**Exercise description**
Hunt for the word "file" across the entries below, copying each line that holds it.

**Information supplied**
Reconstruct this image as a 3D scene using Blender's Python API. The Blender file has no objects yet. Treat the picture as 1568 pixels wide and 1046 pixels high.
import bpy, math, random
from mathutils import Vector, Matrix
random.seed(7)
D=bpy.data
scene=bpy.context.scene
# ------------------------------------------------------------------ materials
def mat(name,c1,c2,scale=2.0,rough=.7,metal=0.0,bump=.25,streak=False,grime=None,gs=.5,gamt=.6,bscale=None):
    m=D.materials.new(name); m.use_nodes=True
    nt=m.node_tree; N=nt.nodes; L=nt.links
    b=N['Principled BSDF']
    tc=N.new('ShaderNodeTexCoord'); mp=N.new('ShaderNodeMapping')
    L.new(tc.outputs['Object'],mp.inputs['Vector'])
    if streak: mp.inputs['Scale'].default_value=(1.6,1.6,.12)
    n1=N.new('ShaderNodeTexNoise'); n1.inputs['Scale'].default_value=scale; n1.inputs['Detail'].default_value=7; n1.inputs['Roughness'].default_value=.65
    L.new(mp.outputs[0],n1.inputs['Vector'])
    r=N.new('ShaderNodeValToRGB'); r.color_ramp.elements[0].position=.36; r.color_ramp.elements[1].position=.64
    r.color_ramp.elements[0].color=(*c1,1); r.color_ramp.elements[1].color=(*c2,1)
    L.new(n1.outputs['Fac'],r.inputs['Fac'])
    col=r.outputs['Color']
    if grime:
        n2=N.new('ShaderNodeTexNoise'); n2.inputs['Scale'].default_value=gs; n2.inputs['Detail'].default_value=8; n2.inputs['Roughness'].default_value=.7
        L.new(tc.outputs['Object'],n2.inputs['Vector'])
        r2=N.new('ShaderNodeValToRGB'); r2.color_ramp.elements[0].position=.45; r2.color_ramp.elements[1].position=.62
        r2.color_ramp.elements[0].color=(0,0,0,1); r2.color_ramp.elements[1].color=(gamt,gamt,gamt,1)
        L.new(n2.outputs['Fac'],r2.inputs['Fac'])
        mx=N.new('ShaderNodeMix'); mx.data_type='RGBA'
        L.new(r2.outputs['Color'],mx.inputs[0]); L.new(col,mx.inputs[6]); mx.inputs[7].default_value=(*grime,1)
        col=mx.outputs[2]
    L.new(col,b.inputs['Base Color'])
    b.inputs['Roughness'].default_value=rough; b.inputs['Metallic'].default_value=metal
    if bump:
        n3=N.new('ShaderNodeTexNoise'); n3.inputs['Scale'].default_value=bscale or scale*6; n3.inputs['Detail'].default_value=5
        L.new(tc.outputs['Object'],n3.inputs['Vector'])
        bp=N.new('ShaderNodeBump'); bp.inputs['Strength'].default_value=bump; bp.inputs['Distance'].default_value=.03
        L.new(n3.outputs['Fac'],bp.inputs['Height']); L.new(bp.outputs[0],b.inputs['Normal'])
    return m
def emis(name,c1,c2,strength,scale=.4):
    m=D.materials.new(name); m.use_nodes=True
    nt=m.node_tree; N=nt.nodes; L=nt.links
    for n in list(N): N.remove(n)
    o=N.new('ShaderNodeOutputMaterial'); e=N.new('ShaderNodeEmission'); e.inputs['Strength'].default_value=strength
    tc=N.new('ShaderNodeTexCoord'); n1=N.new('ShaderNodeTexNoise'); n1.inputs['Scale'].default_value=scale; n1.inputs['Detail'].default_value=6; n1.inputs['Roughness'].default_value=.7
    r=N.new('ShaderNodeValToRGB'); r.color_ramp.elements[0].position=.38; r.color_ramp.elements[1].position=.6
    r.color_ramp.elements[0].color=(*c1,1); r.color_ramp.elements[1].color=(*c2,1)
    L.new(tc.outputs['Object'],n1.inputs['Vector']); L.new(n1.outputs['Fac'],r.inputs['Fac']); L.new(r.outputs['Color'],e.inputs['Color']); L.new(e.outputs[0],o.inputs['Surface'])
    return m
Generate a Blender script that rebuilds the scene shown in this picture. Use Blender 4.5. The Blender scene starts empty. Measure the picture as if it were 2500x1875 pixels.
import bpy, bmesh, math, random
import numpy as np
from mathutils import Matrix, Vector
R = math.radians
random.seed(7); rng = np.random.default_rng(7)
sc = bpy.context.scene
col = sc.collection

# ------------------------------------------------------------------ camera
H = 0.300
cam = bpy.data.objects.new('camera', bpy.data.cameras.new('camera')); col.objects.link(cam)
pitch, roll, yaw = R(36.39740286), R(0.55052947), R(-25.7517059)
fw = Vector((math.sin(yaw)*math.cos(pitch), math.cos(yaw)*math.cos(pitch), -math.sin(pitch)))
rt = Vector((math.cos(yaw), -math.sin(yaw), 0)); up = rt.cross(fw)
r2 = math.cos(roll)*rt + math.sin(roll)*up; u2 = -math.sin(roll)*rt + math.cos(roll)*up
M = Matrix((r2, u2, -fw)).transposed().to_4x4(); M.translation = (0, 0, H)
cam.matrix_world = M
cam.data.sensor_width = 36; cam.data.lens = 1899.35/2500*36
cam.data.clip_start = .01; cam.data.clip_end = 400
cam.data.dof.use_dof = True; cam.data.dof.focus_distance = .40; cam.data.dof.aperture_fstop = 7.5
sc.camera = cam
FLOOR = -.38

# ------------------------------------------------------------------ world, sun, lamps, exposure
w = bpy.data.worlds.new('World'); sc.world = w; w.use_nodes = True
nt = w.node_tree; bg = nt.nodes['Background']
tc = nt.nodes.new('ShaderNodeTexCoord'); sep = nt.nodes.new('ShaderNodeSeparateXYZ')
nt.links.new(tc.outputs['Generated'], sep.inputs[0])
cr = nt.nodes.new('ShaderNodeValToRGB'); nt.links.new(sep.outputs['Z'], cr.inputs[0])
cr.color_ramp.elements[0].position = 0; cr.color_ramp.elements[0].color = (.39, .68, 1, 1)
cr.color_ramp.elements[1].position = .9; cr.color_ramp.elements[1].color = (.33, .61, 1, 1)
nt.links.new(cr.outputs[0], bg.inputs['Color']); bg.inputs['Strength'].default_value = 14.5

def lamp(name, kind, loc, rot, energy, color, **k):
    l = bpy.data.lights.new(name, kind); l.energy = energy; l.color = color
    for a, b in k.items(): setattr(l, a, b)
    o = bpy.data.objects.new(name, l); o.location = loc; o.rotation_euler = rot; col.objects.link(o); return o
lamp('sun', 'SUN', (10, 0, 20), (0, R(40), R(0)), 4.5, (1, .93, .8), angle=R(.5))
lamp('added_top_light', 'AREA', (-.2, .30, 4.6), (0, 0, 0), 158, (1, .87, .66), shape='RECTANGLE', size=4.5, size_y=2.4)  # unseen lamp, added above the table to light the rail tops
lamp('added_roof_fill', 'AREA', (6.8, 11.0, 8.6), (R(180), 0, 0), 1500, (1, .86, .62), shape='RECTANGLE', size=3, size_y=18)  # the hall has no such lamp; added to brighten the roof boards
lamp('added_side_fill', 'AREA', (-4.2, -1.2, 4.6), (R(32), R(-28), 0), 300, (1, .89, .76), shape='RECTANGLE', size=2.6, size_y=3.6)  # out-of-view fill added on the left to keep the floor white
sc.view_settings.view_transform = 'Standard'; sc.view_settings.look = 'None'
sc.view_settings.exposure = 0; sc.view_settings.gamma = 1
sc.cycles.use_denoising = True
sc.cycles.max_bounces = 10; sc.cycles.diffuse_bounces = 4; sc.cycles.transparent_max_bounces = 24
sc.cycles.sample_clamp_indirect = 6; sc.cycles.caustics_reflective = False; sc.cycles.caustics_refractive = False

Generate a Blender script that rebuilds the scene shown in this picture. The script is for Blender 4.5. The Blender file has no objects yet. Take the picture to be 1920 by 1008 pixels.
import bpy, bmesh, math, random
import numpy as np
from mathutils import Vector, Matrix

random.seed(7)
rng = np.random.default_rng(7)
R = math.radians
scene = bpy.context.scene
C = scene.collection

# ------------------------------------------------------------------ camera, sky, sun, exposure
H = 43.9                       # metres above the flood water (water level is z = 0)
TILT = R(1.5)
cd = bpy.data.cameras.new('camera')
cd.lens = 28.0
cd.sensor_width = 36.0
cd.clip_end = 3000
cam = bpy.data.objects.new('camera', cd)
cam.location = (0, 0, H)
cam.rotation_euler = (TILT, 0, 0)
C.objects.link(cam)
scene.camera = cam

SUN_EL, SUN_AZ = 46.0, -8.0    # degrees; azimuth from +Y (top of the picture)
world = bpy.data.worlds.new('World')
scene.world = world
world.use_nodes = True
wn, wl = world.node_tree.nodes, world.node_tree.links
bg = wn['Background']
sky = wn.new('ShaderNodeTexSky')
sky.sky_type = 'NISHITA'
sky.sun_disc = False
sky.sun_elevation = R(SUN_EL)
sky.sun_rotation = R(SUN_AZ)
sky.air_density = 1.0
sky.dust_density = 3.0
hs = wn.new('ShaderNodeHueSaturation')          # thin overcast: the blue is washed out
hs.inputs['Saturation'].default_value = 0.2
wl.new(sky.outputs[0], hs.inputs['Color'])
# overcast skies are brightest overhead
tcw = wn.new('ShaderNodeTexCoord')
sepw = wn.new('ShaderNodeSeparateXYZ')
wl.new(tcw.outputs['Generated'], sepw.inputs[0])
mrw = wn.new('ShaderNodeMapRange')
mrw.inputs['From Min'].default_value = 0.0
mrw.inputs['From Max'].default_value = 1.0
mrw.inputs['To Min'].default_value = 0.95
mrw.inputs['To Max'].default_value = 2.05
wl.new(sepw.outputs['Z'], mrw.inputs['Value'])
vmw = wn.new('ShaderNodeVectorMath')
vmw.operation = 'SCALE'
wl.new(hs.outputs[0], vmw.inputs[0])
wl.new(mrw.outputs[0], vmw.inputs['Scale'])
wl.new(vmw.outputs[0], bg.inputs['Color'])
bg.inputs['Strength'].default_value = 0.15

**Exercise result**
Reconstruct this image as a 3D scene using Blender's Python API. The Blender file has no objects yet. Treat the picture as 1568 pixels wide and 1046 pixels high.
Generate a Blender script that rebuilds the scene shown in this picture. The script is for Blender 4.5. The Blender file has no objects yet. Take the picture to be 1920 by 1008 pixels.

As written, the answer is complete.